The long way from emigration to relocation

Newsroom 26/10/2016 | 13:30

According to UN, Romania had the second highest increase of the diaspora between 2000 – 2015, after Syria. Our country registered the fastest growing number of immigrants from a state that did not face war. This is a big issue for the employers here, because they cannot find the right candidates for their growing businesses. Especially in the western part of Romania, there are jobs but not enough people. Can government, European funds and companies to attract people were the jobs are? Here are the answers of Florin Godean, country manager Adecco, the biggest HR player. 

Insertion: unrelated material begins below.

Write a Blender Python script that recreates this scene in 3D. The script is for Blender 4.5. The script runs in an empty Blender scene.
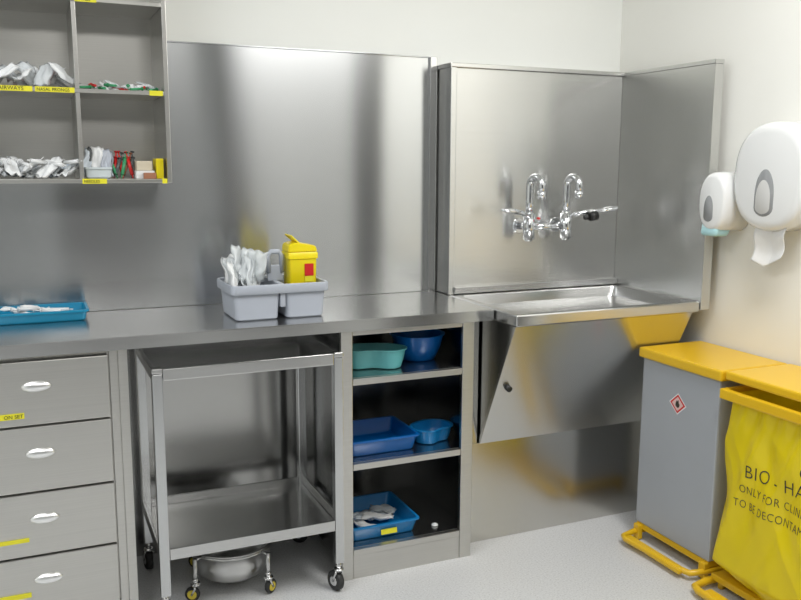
import bpy, bmesh, math, random
from mathutils import Vector, Matrix, Euler, noise
from mathutils.bvhtree import BVHTree
rng=random.Random(7)
scene=bpy.context.scene; COL=scene.collection
# ------------------------------------------------------------ materials
def mat(name,col,rough=.5,metal=0.,**k):
    m=bpy.data.materials.new(name); m.use_nodes=True; nt=m.node_tree; b=nt.nodes['Principled BSDF']
    b.inputs['Base Color'].default_value=(*col,1); b.inputs['Roughness'].default_value=rough; b.inputs['Metallic'].default_value=metal
    if 'trans' in k: b.inputs['Transmission Weight'].default_value=k['trans']
    if 'coat' in k: b.inputs['Coat Weight'].default_value=k['coat']
    if 'sss' in k:
        b.inputs['Subsurface Weight'].default_value=k['sss']; b.inputs['Subsurface Scale'].default_value=.02
    if 'noise' in k:
        sc,amt,bump=k['noise']
        tc=nt.nodes.new('ShaderNodeTexCoord'); n=nt.nodes.new('ShaderNodeTexNoise'); n.inputs['Scale'].default_value=sc; n.inputs['Detail'].default_value=4
        nt.links.new(tc.outputs['Object'],n.inputs['Vector'])
        mx=nt.nodes.new('ShaderNodeMix'); mx.data_type='RGBA'
        mx.inputs['A'].default_value=(*[c*(1-amt) for c in col],1); mx.inputs['B'].default_value=(*[min(1,c*(1+amt)) for c in col],1)
        nt.links.new(n.outputs['Fac'],mx.inputs['Factor']); nt.links.new(mx.outputs['Result'],b.inputs['Base Color'])
        if bump:
            bp=nt.nodes.new('ShaderNodeBump'); bp.inputs['Strength'].default_value=bump; bp.inputs['Distance'].default_value=.003
            nt.links.new(n.outputs['Fac'],bp.inputs['Height']); nt.links.new(bp.outputs['Normal'],b.inputs['Normal'])
    return m
def steel(name,col,rough,aniso,vert=True,var=.05,bump=.0045):
    m=mat(name,col,rough,1.0); nt=m.node_tree; b=nt.nodes['Principled BSDF']; N=nt.nodes.new; Lk=nt.links.new
    b.inputs['Anisotropic'].default_value=aniso
    b.inputs['Anisotropic Rotation'].default_value=.25 if vert else 0
    g=N('ShaderNodeNewGeometry'); cr=N('ShaderNodeVectorMath'); cr.operation='CROSS_PRODUCT'; cr.inputs[1].default_value=(0,.02,1)
    nm=N('ShaderNodeVectorMath'); nm.operation='NORMALIZE'
    Lk(g.outputs['True Normal'],cr.inputs[0]); Lk(cr.outputs[0],nm.inputs[0]); Lk(nm.outputs[0],b.inputs['Tangent'])
    mp=N('ShaderNodeMapping'); mp.inputs['Scale'].default_value=(3,3,420)
    Lk(g.outputs['Position'],mp.inputs['Vector'])
    n=N('ShaderNodeTexNoise'); n.inputs['Scale'].default_value=1.0; n.inputs['Detail'].default_value=3; Lk(mp.outputs[0],n.inputs['Vector'])
    mp2=N('ShaderNodeMapping'); mp2.inputs['Scale'].default_value=(1.8,1.8,.5); Lk(g.outputs['Position'],mp2.inputs['Vector'])
    n2=N('ShaderNodeTexNoise'); n2.inputs['Scale'].default_value=1.3; n2.inputs['Detail'].default_value=0; Lk(mp2.outputs[0],n2.inputs['Vector'])
    mx=N('ShaderNodeMix'); mx.data_type='RGBA'; mx.inputs['A'].default_value=(*[c*(1-var) for c in col],1); mx.inputs['B'].default_value=(*[min(1,c*(1+var)) for c in col],1)
    Lk(n.outputs['Fac'],mx.inputs['Factor']); Lk(mx.outputs['Result'],b.inputs['Base Color'])
    mr=N('ShaderNodeMapRange'); mr.inputs['To Min'].default_value=rough*.9; mr.inputs['To Max'].default_value=rough*1.1
    Lk(n2.outputs['Fac'],mr.inputs['Value']); Lk(mr.outputs[0],b.inputs['Roughness'])
    bp=N('ShaderNodeBump'); bp.inputs['Strength'].default_value=1.0; bp.inputs['Distance'].default_value=bump
    Lk(n2.outputs['Fac'],bp.inputs['Height']); Lk(bp.outputs['Normal'],b.inputs['Normal'])
    return m
STEEL=steel('brushed_steel',(.63,.64,.645),.20,.88,bump=.018)
STEELS=steel('sink_steel',(.66,.66,.645),.25,.85,bump=.009)
STEELB=steel('sink_base_steel',(.62,.61,.58),.22,.5,bump=.006)
STEELT=steel('worktop_steel',(.61,.61,.605),.21,.6)
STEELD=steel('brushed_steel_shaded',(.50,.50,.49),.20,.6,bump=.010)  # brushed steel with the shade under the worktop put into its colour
STEELF=steel('drawer_steel',(.62,.61,.58),.30,.6,bump=.004,var=.08)
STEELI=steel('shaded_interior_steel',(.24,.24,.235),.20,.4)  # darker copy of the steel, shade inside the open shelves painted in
POL=steel('polished_steel',(.70,.70,.70),.20,.2,var=.03,bump=.001)
BOWLS=steel('bowl_steel',(.62,.62,.61),.30,.0,var=.03,bump=.001)
CHROME=mat('chrome',(.68,.69,.71),.10,1)
HAND=mat('satin_chrome',(.95,.95,.95),.32,1)
WALL=mat('wall_paint',(.87,.88,.845),.6,noise=(3,.015,.05))
WALLR=mat('cream_wall_paint',(.86,.855,.81),.6,noise=(3,.015,.05))
CEIL=mat('ceiling_paint',(.80,.81,.80),.8)
BLACK=mat('black_plastic',(.015,.015,.015),.4)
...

How will the government ordinance regarding the mobility of people for job purposes impact the local labor market?

The main advantage would be that during a peak season, such as the year 2016, it will be much easier to attract candidates, because there will be a much bigger difference between income and social welfare. At this moment, this difference between the guaranteed minimum wage and welfare is rather small, which is why many potential candidates postpone their decision to relocate. However, the welfare for relocation is beneficial for the state as well, as the state no longer pays unemployment benefits, but instead collects income and consumption taxes.

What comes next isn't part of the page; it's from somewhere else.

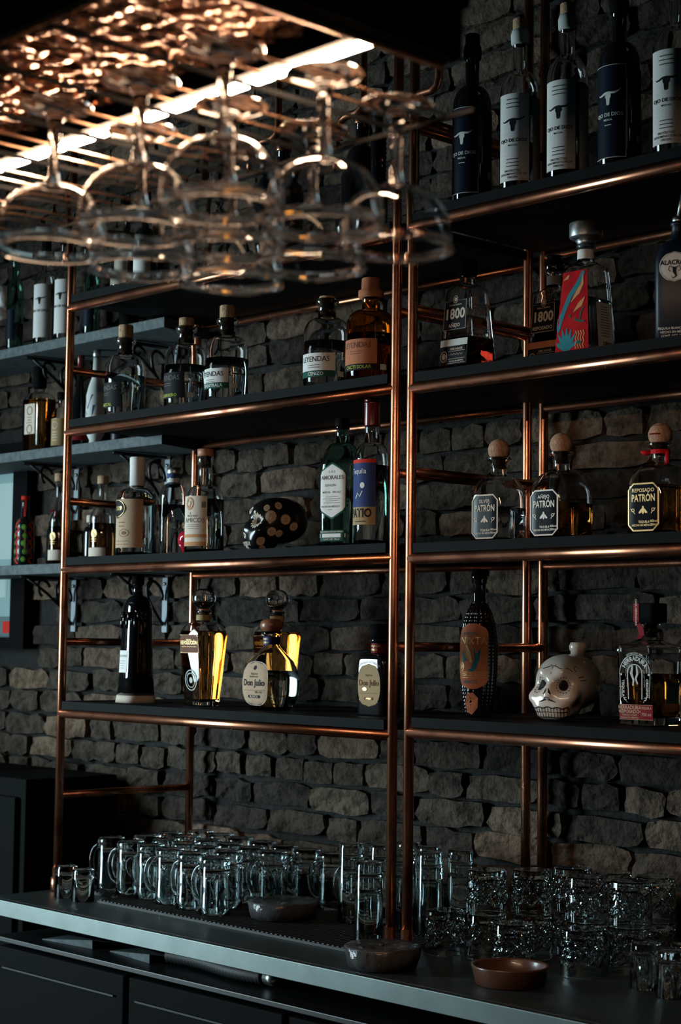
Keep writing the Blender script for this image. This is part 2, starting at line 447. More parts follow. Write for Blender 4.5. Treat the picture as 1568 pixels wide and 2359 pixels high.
for _, (cx, z, k, i, dy, rr) in rest:
    v, f = KINDS[k][i]; jb.add([(a + cx, b + .470 + dy, c + z) for a, b, c in v], f)
tag(jb.build('brick_field', 'brick', wall_back, False), kind='stuff')

# window in the brick wall, far left
win = thing('window_1', 'pale teal frosted window in a black frame at the far left', 'window', (0, 0, 0)); win['kind'] = 'structure'
fr = MB()
fr.box(-2.118, -2.04, .43, .50, 1.50, 2.14); fr.box(-3.2, -2.118, .43, .50, 2.10, 2.14); fr.box(-3.2, -2.118, .43, .50, 1.50, 1.535)
fr.build('window_frame', 'black', win, False)
box_obj('window_pane', 'pane', win, -3.2, -2.118, .47, .476, 1.60, 2.10)
box_obj('printed_strip', 'panedark', win, -3.2, -2.118, .466, .472, 1.535, 1.60)
box_obj('red_mark', 'redink', win, -2.21, -2.16, .464, .4665, 1.548, 1.585)
box_obj('poster', 'panelight', win, -2.70, -2.165, .462, .468, 1.78, 2.02)
box_obj('poster', 'panelight', win, -2.70, -2.20, .462, .468, 1.66, 1.76)

# ------------------------------------------------------------------ copper pipe shelf units
ZL = [2.3828, 2.0602, 1.7079, 1.3448]; ZR = [2.3955, 2.0545, 1.7051, 1.3533]
SL = [z + .031 for z in ZL]; SR = [z + .031 for z in ZR]
D = .419; PR = .0108
def ringed(m, p, q, r, lip=.0012):
    """a pipe sleeve with a bead at each end"""
    p, q = Vector(p), Vector(q); d = (q - p).normalized(); L = (q - p).length
    pts = []; rr = []
    for t, k in [(0, 0), (.0, 1.), (.002, 1.), (.003, .35), (.006, .35), (.007, 1.), (.009, 1.), (.010, .5)]:
        pts.append(p + d * t); rr.append(r + lip * k)
    for t, k in [(.010, .5), (.009, 1.), (.007, 1.), (.006, .35), (.003, .35), (.002, 1.), (0, 1.), (0, 0)]:
        pts.append(p + d * (L - t)); rr.append(r + lip * k)
    m.tube(pts, rr, 16)
def unit(label, xa, xb, zs, mids, low):
    root = thing('pipe_shelf_unit', label, 'shelf unit', (xa, 0, .9))
    P = lambda x, y, z: (x - xa, y, z - .9)
    posts = [(xa, 0), (xb, 0), (xa, D), (xb, D)]
    for x, y in posts:
        m = MB(); m.tube([P(x, y, .9), P(x, y, 1.6), P(x, y, 2.4), P(x, y, 3.1)], PR, 20); m.build('post', 'copper', root)
        m = MB(); m.tube([P(x, y, .9), P(x, y, .935), P(x, y, .936), P(x, y, .96)], [.0165, .0165, .0125, .0125], 20); m.build('foot_collar', 'copper', root)
    for z in zs:
        for y, nm in ((0, 'front_rail'), (D, 'back_rail')):
            m = MB(); m.tube([P(xa, y, z), P(xb, y, z)], PR * (1.05 if y == 0 else .8), 20); m.build(nm, 'copper', root)
            for x, sg in ((xa, 1), (xb, -1)):
                m = MB(); ringed(m, P(x, y, z - .036), P(x, y, z + .036), PR + .0014)
                ringed(m, P(x + sg * .008, y, z), P(x + sg * .046, y, z), PR + .0016); m.build('tee_fitting', 'copper', root)
        m = MB(); m.box(xa - xa + .016, xb - xa - .016, -.010, D + .008, z + PR + .0004 - .9, z + .031 - .9)
        m.box(xa - xa - .008, xa - xa + .016, .016, D - .016, z + PR + .0004 - .9, z + .031 - .9)
        m.box(xb - xa - .016, xb - xa + .008, .016, D - .016, z + PR + .0004 - .9, z + .031 - .9)
        m.build('shelf_board', 'board', root, False)
    for z in mids:
        for x in (xa, xb):
            if z < 1.2 and x != low: continue
            m = MB(); m.tube([P(x, 0, z), P(x, D, z)], PR * .9, 16); m.build('side_rail', 'copper', root)
            for y, sg in ((0, 1), (D, -1)):
                m = MB(); ringed(m, P(x, y, z - .036), P(x, y, z + .036), PR + .0014); ringed(m, P(x, y + sg * .008, z), P(x, y + sg * .05, z), PR + .0012)
                m.build('tee_fitting', 'copper', root)
    return root
unit('copper pipe shelf unit left of the twin uprights', -1.2033, -.0233, ZL, [2.62, 2.2215, 1.884, 1.526, 1.140], -1.2033)
unit('copper pipe shelf unit right of the twin uprights', .0233, 1.2033, ZR, [2.62, 2.2215, 1.884, 1.526, 1.140], 1.2033)

# ------------------------------------------------------------------ counter
ct = thing('counter', 'stainless steel back bar counter under the shelves', 'counter', (0, -.19, 0))
top = MB(); top.box(-1.235, 1.5, .018, .628, .885, .9); top.box(-1.235, 1.5, 0, .018, .862, .9)
top.build('worktop', 'steel', ct, False, bevel=.0015)
box_obj('carcass', 'black', ct, -1.2, 1.45, .05, .62, .0, .80)
box_obj('carcass_top_lip', 'iron', ct, -1.2, 1.45, .006, .62, .80, .812, .002)
box_obj('back_panel', 'black', ct, -1.2, 1.45, .40, .62, .812, .884)
for i, x in enumerate([-1.19, -.66, -.13, .40, .93]):
    d = box_obj('drawer_front', 'black', ct, x, x + .51, .012, .05, .56, .788, .003)
    box_obj('drawer_lip', 'iron', d, x + .03, x + .48, .006, .012, .738, .742)
    d2 = box_obj('cabinet_door', 'black', ct, x, x + .51, .012, .05, .08, .545, .003)
hose = thing('coiled_hose', 'ribbed black hose tucked under the steel counter edge', 'hose', (-.62, -.10, .812))
m = MB(); pts = []; rr = []
for i in range(61): pts.append((i * .0055, .0 + .01 * math.sin(i * .1), .0215)); rr.append(.0185 if i % 2 else .0135)
m.tube(pts, rr, 12); m.build('hose_tube', 'rubber', hose)
m = MB(); m.tube([(.335, .0, .0215), (.37, 0, .0215)], .016, 14); m.build('hose_coupling', 'zinc', hose)
nap = MB()
for i, (x, z, a) in enumerate([(-.98, .812, .1), (-.9, .8145, -.12)]):
    c, s_ = math.cos(a), math.sin(a)
    pts = [(-.09, -.04), (.09, -.04), (.09, .04), (-.09, .04)]
    t = MB(); v = [(c * p - s_ * q, s_ * p + c * q, 0) for p, q in pts]; v2 = [(p, q, .002 + (.018 if k == 1 else 0)) for k, (p, q, _) in enumerate(v)]
    t.add(v + v2, [(0, 3, 2, 1), (4, 5, 6, 7), (0, 1, 5, 4), (1, 2, 6, 5), (2, 3, 7, 6), (3, 0, 4, 7)])
    o = t.build('folded_cloth', 'plank', None, False, loc=(x + i * .16, -.085 + .01 * i, .8122))
    tag(o, ['grey folded cloth in the slot under the counter, left one', 'grey folded cloth in the slot under the counter, right one'][i], 'cloth')

# ------------------------------------------------------------------ wall planks on iron brackets, far left
for k, z in enumerate([2.387, 2.076, 1.744]):
    r = thing('wall_shelf', ['top', 'middle', 'lowest'][k] + ' grey plank shelf on the brick wall at the left', 'shelf', (-1.9, .456, z))
    m = MB(); v = [(-.75, -.206, -.028), (.765, -.206, -.028), (.70, 0, -.028), (-.75, 0, -.028)]
    m.add(v + [(x, y, 0) for x, y, _ in v], [(0, 3, 2, 1), (4, 5, 6, 7), (0, 1, 5, 4), (1, 2, 6, 5), (2, 3, 7, 6), (3, 0, 4, 7)])
    m.build('plank', 'plank', r, False, bevel=.002)
    for bx in (.095, .535):
        b = MB(); b.box(bx - .011, bx + .011, -.008, -.001, -.19, -.035); b.build('bracket_strip', 'strip', r, False)
        for dz in (-.055, -.165):
            s_ = MB(); s_.tube([(bx, -.008, dz), (bx, -.012, dz)], .005, 10); s_.build('screw', 'zinc', r)
        b = MB(); b.tube([(bx, -.012, -.034), (bx, -.195, -.034)], .005, 8)
        for (cy_, cz, R, a0, a1) in [(-.055, -.085, .042, -.4, 4.6), (-.12, -.066, .028, .2, 5.2)]:
            b.tube([(bx, cy_ + R * (1 - .06 * q) * math.cos(a0 + (a1 - a0) * q / 16), cz + R * (1 - .02 * q) * math.sin(a0 + (a1 - a0) * q / 16)) for q in range(17)], .0045, 8)
        b.tube([(bx, -.012, -.17), (bx, -.05, -.12), (bx, -.10, -.08), (bx, -.17, -.036)], .0045, 8)
        b.build('scroll_bracket', 'iron', r)
sc = thing('side_cabinet', 'tall black cabinet at the left edge beyond the counter', 'cabinet', (-2.0, .25, 0))
box_obj('cabinet_body', 'black', sc, -.75, .45, -.12, .185, 0, 1.15, .004)
box_obj('cabinet_door', 'black', sc, -.70, -.12, -.135, -.12, .1, 1.1, .003); box_obj('cabinet_door', 'black', sc, -.10, .42, -.135, -.12, .1, 1.1, .003)
sp = thing('soap_dispenser', 'pump soap dispenser with white pump at the left edge', 'soap dispenser', (-1.93, .25, 1.152))
pr = [(0, .022, .022, 4), (.004, .025, .025, 4), (.075, .025, .025, 4)] + dome(.075, .025, .025, 4, .086, .011)
solid_body(sp, pr, 'soap', 28, 'bottle_body')
lathe_part(sp, 'pump_collar', [(.012, .086), (.012, .102), (.006, .104), (.006, .122)], 'plastic')
m = MB(); m.tube([(0, 0, .122), (0, 0, .136)], [.009, .010], 14); m.tube([(0, 0, .130), (.02, -.012, .131), (.034, -.02, .124)], .0045, 10); m.build('pump_head', 'plastic', sp)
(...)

What other steps are needed to improve the mobility of the local work force?

The implementation of this support scheme is still under discussions. But once applied, we will see what the next steps are. However, this is the first and most important one, because if we look at the demographic issues we are facing, as well as those in education, there are many things yet to be done. On the other hand, employers need to adapt to the current situation of the labour market, which now focuses on employees, thus wages need to increase in order to reach a point of balance.

Is Romania the only country in the region dealing with slow relocation rates of employees within the borders?

No, on the contrary, while talking to colleagues from other countries, I noticed that relocation is rather low at national level, but international mobility is higher compared to national mobility. Other Eastern countries, such as Poland, Hungary, The Czech Republic, Slovakia, have developed uniformly within their borders. In our case, the West part of the country is leading.

What is the role of companies in promoting the relocation schemes for Romanians across the country?

Companies play the lead role in the relocation scheme. If they did not need candidates, there would be no need for relocation. Companies reach out to local authorities in their need for staff, and authorities provide lists of those searching for jobs or benefitting from social welfare.

Has Adecco worked in Romania for employers that needed to relocate staff from another part of the country? What were the challenges and opportunities?

Adecco first started relocation procedures in 2007 and later in 2014, as a solution for employers that struggle with finding candidates. The main challenge is the high employer cost of 4-5.000 lei, and a very small employer profit of 1.400 or 1.500 lei. In addition, in Romanian we have increasingly fewer candidates who wish to relocate.